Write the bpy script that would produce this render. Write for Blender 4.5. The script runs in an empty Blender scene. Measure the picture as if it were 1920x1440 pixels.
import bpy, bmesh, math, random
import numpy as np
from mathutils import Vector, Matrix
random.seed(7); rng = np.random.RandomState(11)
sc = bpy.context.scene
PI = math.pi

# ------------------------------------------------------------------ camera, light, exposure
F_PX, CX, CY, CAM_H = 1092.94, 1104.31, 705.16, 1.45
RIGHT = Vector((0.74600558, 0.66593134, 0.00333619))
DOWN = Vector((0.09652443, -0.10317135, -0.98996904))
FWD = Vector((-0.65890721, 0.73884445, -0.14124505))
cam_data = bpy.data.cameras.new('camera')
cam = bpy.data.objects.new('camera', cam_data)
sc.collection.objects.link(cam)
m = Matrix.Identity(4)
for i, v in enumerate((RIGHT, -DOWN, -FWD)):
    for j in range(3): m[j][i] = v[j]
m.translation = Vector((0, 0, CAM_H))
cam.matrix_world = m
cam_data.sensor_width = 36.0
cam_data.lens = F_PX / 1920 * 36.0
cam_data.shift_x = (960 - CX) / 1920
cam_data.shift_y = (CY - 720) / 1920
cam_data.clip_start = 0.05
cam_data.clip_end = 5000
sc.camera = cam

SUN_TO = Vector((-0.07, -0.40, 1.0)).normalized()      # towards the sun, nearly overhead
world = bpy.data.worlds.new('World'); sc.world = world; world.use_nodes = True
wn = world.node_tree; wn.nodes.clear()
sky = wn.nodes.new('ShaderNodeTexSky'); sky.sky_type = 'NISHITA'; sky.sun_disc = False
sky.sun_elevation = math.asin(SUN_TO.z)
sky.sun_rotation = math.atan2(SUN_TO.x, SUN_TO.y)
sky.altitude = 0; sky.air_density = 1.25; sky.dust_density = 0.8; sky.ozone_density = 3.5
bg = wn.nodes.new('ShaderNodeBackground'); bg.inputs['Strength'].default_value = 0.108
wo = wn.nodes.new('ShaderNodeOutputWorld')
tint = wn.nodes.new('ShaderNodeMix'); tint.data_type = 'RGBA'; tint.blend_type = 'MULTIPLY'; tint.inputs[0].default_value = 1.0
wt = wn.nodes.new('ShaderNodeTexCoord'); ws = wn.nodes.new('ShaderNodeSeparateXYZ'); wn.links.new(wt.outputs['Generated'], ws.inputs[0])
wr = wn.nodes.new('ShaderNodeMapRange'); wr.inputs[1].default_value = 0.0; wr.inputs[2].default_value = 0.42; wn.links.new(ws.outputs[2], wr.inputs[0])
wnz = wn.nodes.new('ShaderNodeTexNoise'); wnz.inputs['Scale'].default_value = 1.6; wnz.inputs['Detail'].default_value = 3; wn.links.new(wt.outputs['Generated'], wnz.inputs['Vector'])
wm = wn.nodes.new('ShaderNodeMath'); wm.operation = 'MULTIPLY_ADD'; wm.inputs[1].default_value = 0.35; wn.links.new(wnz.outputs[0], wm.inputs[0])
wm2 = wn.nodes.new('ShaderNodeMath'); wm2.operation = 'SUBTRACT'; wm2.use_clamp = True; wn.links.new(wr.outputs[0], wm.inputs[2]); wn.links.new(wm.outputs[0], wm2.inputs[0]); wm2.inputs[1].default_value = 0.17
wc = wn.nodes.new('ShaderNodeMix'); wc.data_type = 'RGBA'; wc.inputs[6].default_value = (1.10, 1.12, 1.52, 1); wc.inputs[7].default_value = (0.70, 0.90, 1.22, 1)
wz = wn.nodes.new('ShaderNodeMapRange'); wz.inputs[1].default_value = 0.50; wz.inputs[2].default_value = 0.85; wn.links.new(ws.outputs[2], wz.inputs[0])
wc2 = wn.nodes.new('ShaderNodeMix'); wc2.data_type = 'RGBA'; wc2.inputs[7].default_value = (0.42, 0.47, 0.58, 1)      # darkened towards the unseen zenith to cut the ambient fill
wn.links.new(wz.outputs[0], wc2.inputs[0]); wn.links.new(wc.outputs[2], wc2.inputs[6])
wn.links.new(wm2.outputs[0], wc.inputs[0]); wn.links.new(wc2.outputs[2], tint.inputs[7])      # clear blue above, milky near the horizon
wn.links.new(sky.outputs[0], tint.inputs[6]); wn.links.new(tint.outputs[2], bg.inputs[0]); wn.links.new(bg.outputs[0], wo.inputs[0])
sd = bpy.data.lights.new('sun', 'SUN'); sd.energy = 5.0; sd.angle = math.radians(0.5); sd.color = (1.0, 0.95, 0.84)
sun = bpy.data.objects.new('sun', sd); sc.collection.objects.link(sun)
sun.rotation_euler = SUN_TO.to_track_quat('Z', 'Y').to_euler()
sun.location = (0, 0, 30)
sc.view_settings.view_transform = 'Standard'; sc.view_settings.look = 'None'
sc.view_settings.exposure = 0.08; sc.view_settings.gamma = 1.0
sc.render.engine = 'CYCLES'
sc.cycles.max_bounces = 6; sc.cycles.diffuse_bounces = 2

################

Task requirements: Print the listing above in its entirety, with every line exact.

Correct answer:
Write the bpy script that would produce this render. Write for Blender 4.5. The script runs in an empty Blender scene. Measure the picture as if it were 1920x1440 pixels.
import bpy, bmesh, math, random
import numpy as np
from mathutils import Vector, Matrix
random.seed(7); rng = np.random.RandomState(11)
sc = bpy.context.scene
PI = math.pi

# ------------------------------------------------------------------ camera, light, exposure
F_PX, CX, CY, CAM_H = 1092.94, 1104.31, 705.16, 1.45
RIGHT = Vector((0.74600558, 0.66593134, 0.00333619))
DOWN = Vector((0.09652443, -0.10317135, -0.98996904))
FWD = Vector((-0.65890721, 0.73884445, -0.14124505))
cam_data = bpy.data.cameras.new('camera')
cam = bpy.data.objects.new('camera', cam_data)
sc.collection.objects.link(cam)
m = Matrix.Identity(4)
for i, v in enumerate((RIGHT, -DOWN, -FWD)):
    for j in range(3): m[j][i] = v[j]
m.translation = Vector((0, 0, CAM_H))
cam.matrix_world = m
cam_data.sensor_width = 36.0
cam_data.lens = F_PX / 1920 * 36.0
cam_data.shift_x = (960 - CX) / 1920
cam_data.shift_y = (CY - 720) / 1920
cam_data.clip_start = 0.05
cam_data.clip_end = 5000
sc.camera = cam

SUN_TO = Vector((-0.07, -0.40, 1.0)).normalized()      # towards the sun, nearly overhead
world = bpy.data.worlds.new('World'); sc.world = world; world.use_nodes = True
wn = world.node_tree; wn.nodes.clear()
sky = wn.nodes.new('ShaderNodeTexSky'); sky.sky_type = 'NISHITA'; sky.sun_disc = False
sky.sun_elevation = math.asin(SUN_TO.z)
sky.sun_rotation = math.atan2(SUN_TO.x, SUN_TO.y)
sky.altitude = 0; sky.air_density = 1.25; sky.dust_density = 0.8; sky.ozone_density = 3.5
bg = wn.nodes.new('ShaderNodeBackground'); bg.inputs['Strength'].default_value = 0.108
wo = wn.nodes.new('ShaderNodeOutputWorld')
tint = wn.nodes.new('ShaderNodeMix'); tint.data_type = 'RGBA'; tint.blend_type = 'MULTIPLY'; tint.inputs[0].default_value = 1.0
wt = wn.nodes.new('ShaderNodeTexCoord'); ws = wn.nodes.new('ShaderNodeSeparateXYZ'); wn.links.new(wt.outputs['Generated'], ws.inputs[0])
wr = wn.nodes.new('ShaderNodeMapRange'); wr.inputs[1].default_value = 0.0; wr.inputs[2].default_value = 0.42; wn.links.new(ws.outputs[2], wr.inputs[0])
wnz = wn.nodes.new('ShaderNodeTexNoise'); wnz.inputs['Scale'].default_value = 1.6; wnz.inputs['Detail'].default_value = 3; wn.links.new(wt.outputs['Generated'], wnz.inputs['Vector'])
wm = wn.nodes.new('ShaderNodeMath'); wm.operation = 'MULTIPLY_ADD'; wm.inputs[1].default_value = 0.35; wn.links.new(wnz.outputs[0], wm.inputs[0])
wm2 = wn.nodes.new('ShaderNodeMath'); wm2.operation = 'SUBTRACT'; wm2.use_clamp = True; wn.links.new(wr.outputs[0], wm.inputs[2]); wn.links.new(wm.outputs[0], wm2.inputs[0]); wm2.inputs[1].default_value = 0.17
wc = wn.nodes.new('ShaderNodeMix'); wc.data_type = 'RGBA'; wc.inputs[6].default_value = (1.10, 1.12, 1.52, 1); wc.inputs[7].default_value = (0.70, 0.90, 1.22, 1)
wz = wn.nodes.new('ShaderNodeMapRange'); wz.inputs[1].default_value = 0.50; wz.inputs[2].default_value = 0.85; wn.links.new(ws.outputs[2], wz.inputs[0])
wc2 = wn.nodes.new('ShaderNodeMix'); wc2.data_type = 'RGBA'; wc2.inputs[7].default_value = (0.42, 0.47, 0.58, 1)      # darkened towards the unseen zenith to cut the ambient fill
wn.links.new(wz.outputs[0], wc2.inputs[0]); wn.links.new(wc.outputs[2], wc2.inputs[6])
wn.links.new(wm2.outputs[0], wc.inputs[0]); wn.links.new(wc2.outputs[2], tint.inputs[7])      # clear blue above, milky near the horizon
wn.links.new(sky.outputs[0], tint.inputs[6]); wn.links.new(tint.outputs[2], bg.inputs[0]); wn.links.new(bg.outputs[0], wo.inputs[0])
sd = bpy.data.lights.new('sun', 'SUN'); sd.energy = 5.0; sd.angle = math.radians(0.5); sd.color = (1.0, 0.95, 0.84)
sun = bpy.data.objects.new('sun', sd); sc.collection.objects.link(sun)
sun.rotation_euler = SUN_TO.to_track_quat('Z', 'Y').to_euler()
sun.location = (0, 0, 30)
sc.view_settings.view_transform = 'Standard'; sc.view_settings.look = 'None'
sc.view_settings.exposure = 0.08; sc.view_settings.gamma = 1.0
sc.render.engine = 'CYCLES'
sc.cycles.max_bounces = 6; sc.cycles.diffuse_bounces = 2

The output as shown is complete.